Henry Morris, managing director and head of Europe at Denver-based private real estate firm Amstar, which has invested in Turkey, suggests the country’s entrepreneurial spirit and resilience as well as its population demographics are helping to drive the economy.

“A lot of things that people read are on the macro level, which understandably would give people concerns, but from an operational point of view, people still need to go out and buy products and Turks are entrepreneurial people and they like to spend their disposable income, so these factors work well for consumer-led sectors like retail and residential,” added Morris.
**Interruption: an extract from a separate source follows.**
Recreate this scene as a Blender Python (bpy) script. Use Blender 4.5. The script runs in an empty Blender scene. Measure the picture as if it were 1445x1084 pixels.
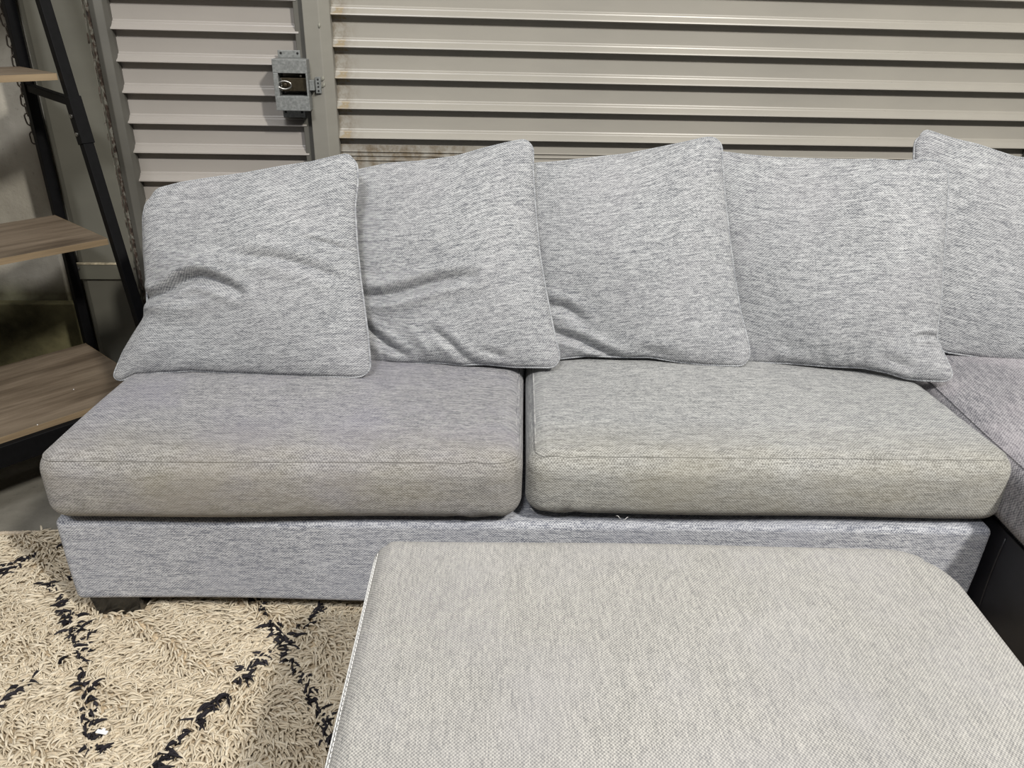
import bpy, math, random
import numpy as np
from math import sin, cos, radians, pi, sqrt
from mathutils import Vector, Matrix

random.seed(7); rng = np.random.default_rng(7)
sc = bpy.context.scene
COL = sc.collection

# ------------------------------------------------------------ camera
F = 1085.0; H = 1.24; PITCH = radians(26.3); PSI = radians(4.5); RHO = radians(1.6)
_f = np.array([sin(PSI)*cos(PITCH), cos(PSI)*cos(PITCH), -sin(PITCH)])
_r0 = np.array([cos(PSI), -sin(PSI), 0.0]); _u0 = np.cross(_r0, _f)
_r = _r0*cos(RHO)+_u0*sin(RHO); _u = -_r0*sin(RHO)+_u0*cos(RHO)
CAM = np.array([0, 0, H])
cd = bpy.data.cameras.new('camera'); cam = bpy.data.objects.new('camera', cd); COL.objects.link(cam)
cd.sensor_fit = 'HORIZONTAL'; cd.sensor_width = 36.0; cd.lens = F/1445*36
cam.matrix_world = Matrix(((_r[0], _u[0], -_f[0], 0), (_r[1], _u[1], -_f[1], 0), (_r[2], _u[2], -_f[2], H), (0, 0, 0, 1)))
sc.camera = cam

# ------------------------------------------------------------ light
w = bpy.data.worlds.new('world'); sc.world = w; w.use_nodes = True
w.node_tree.nodes['Background'].inputs[0].default_value = (1.0, 0.98, 0.95, 1)
w.node_tree.nodes['Background'].inputs[1].default_value = 0.07
def area(name, loc, target, size, sizey, power, col):
    l = bpy.data.lights.new(name, 'AREA'); l.shape = 'RECTANGLE'; l.size = size; l.size_y = sizey
    l.energy = power; l.color = col
    o = bpy.data.objects.new(name, l); COL.objects.link(o); o.location = loc
    o.rotation_euler = (Vector(target)-Vector(loc)).to_track_quat('-Z', 'Y').to_euler(); return o
area('ceiling_light_key', (2.0, -1.4, 4.0), (0, 1.5, .4), .22, .4, 240, (1.0, .96, .88))
area('ceiling_light_fill', (-.8, -2.0, 4.2), (0, 1.5, .4), .8, .4, 120, (.97, .97, .97))
area('overhead_ambient_broad', (0, -.5, 5.2), (0, -.4, 0), 7, 6, 150, (1.0, .98, .95))  # added soft overhead ambient that keeps undersides dark, not a real fixture
vs = sc.view_settings
vs.view_transform = 'Standard'; vs.look = 'None'; vs.gamma = 1; vs.exposure = -0.10; vs.use_curve_mapping = False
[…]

“Speaking purely about demographics, about half the population is under the age of 32,” he added. “There are some very big cities where Amstar has the only shopping center, and these centers are full. Despite the country’s challenges, turnover and footfall continue to increase.”

The executive said that Turkey has long-term demographic benefits, a globally strategic location, and a sizable and hard working population, which all lead it to be a resilient economy with continued GDP growth projected this year.

“When you put all these together, it creates economic growth and the government, whatever you think of them, spends a huge amount money on infrastructure, such as the new airport, which will be one of the largest in the world.”

A report by UK property firm Knight Frank has suggested that while there might be a short-term hit for the Turkish economy following the failed coup, the underlying market fundamentals of strong demand set against low supply mean the country’s long-term outlook remains positive.